── Data for this task

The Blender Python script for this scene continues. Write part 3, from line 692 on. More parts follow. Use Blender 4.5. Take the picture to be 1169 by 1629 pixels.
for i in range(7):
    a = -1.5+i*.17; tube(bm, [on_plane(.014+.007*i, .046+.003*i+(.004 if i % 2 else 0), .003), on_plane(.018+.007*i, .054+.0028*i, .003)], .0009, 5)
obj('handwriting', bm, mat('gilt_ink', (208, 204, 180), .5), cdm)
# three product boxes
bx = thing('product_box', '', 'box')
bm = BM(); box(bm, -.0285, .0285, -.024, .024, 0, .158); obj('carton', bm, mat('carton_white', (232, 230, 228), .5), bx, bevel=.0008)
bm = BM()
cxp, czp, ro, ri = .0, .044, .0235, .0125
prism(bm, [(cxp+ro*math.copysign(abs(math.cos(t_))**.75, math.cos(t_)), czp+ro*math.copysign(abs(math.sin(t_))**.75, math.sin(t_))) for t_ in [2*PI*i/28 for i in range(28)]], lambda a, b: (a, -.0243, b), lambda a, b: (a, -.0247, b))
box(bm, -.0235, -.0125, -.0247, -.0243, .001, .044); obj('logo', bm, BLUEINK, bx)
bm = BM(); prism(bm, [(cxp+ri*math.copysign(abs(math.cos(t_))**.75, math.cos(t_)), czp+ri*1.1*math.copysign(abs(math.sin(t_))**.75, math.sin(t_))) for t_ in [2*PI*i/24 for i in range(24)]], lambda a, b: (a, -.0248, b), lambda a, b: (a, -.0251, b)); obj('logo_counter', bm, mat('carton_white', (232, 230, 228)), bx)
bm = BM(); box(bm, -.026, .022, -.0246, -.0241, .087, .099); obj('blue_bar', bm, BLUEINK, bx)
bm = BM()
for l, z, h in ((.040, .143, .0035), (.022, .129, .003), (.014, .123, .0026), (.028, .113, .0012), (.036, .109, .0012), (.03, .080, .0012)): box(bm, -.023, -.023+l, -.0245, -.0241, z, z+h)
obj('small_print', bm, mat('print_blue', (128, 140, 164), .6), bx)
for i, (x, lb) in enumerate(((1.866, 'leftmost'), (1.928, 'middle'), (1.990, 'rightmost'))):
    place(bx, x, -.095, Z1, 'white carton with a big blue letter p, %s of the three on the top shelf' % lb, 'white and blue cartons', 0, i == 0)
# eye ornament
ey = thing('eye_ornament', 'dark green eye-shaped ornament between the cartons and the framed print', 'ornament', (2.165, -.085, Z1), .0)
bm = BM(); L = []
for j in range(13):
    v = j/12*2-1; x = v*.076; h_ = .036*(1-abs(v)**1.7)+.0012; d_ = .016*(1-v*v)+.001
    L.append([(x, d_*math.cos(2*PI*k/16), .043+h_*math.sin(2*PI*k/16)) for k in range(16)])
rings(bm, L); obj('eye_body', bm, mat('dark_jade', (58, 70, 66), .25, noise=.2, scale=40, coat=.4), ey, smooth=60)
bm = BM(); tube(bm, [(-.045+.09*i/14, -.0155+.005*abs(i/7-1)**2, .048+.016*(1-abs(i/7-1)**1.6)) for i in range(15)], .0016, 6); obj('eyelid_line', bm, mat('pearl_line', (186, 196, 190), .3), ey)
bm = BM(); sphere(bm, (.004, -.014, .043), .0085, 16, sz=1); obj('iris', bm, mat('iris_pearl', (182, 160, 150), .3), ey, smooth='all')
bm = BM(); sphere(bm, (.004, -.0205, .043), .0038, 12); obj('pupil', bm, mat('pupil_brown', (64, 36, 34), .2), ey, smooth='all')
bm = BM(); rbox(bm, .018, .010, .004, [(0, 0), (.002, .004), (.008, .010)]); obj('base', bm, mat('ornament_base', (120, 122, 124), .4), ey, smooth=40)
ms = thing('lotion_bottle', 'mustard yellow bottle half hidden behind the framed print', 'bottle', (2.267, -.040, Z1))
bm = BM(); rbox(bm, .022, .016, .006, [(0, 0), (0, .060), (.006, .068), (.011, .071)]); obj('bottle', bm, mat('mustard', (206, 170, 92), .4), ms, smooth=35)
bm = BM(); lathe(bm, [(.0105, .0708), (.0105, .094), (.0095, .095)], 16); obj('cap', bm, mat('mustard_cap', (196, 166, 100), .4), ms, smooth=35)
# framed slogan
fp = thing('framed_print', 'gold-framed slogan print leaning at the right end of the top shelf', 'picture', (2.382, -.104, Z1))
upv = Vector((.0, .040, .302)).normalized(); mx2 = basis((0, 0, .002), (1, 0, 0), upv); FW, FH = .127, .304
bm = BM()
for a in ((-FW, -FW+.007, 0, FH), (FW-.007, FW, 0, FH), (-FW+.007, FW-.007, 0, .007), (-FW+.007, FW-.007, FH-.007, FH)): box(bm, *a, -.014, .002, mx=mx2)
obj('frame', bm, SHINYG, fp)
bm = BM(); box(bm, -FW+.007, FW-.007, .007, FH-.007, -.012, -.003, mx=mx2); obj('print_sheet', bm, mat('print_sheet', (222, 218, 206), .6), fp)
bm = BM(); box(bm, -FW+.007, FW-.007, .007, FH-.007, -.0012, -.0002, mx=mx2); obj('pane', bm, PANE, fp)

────
── Data for this task

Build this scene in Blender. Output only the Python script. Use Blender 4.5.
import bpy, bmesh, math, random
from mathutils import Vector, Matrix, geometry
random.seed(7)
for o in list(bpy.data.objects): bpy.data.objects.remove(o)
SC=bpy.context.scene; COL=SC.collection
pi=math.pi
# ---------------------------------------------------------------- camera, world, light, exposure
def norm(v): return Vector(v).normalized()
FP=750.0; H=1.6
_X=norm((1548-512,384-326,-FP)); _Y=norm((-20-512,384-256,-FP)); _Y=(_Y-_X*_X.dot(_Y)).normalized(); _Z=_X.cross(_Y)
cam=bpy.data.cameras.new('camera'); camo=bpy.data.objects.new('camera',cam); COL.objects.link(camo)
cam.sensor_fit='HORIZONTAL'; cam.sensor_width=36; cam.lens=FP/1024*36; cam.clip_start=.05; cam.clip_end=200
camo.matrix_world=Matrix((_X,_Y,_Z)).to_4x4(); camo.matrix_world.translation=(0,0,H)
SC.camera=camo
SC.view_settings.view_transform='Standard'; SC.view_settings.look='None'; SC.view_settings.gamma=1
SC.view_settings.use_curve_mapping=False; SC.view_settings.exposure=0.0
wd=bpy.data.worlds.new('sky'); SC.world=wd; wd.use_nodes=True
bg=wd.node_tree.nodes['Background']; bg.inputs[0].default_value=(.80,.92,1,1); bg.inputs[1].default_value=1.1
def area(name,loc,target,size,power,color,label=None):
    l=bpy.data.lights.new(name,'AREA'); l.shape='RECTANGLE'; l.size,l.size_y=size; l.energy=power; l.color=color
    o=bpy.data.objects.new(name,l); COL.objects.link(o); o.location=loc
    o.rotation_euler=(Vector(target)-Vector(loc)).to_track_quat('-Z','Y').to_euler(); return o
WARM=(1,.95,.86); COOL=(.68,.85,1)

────

● Task instructions: Count the lines in the entries that hold the word "picture", and give nothing but the total.

● Task response: 2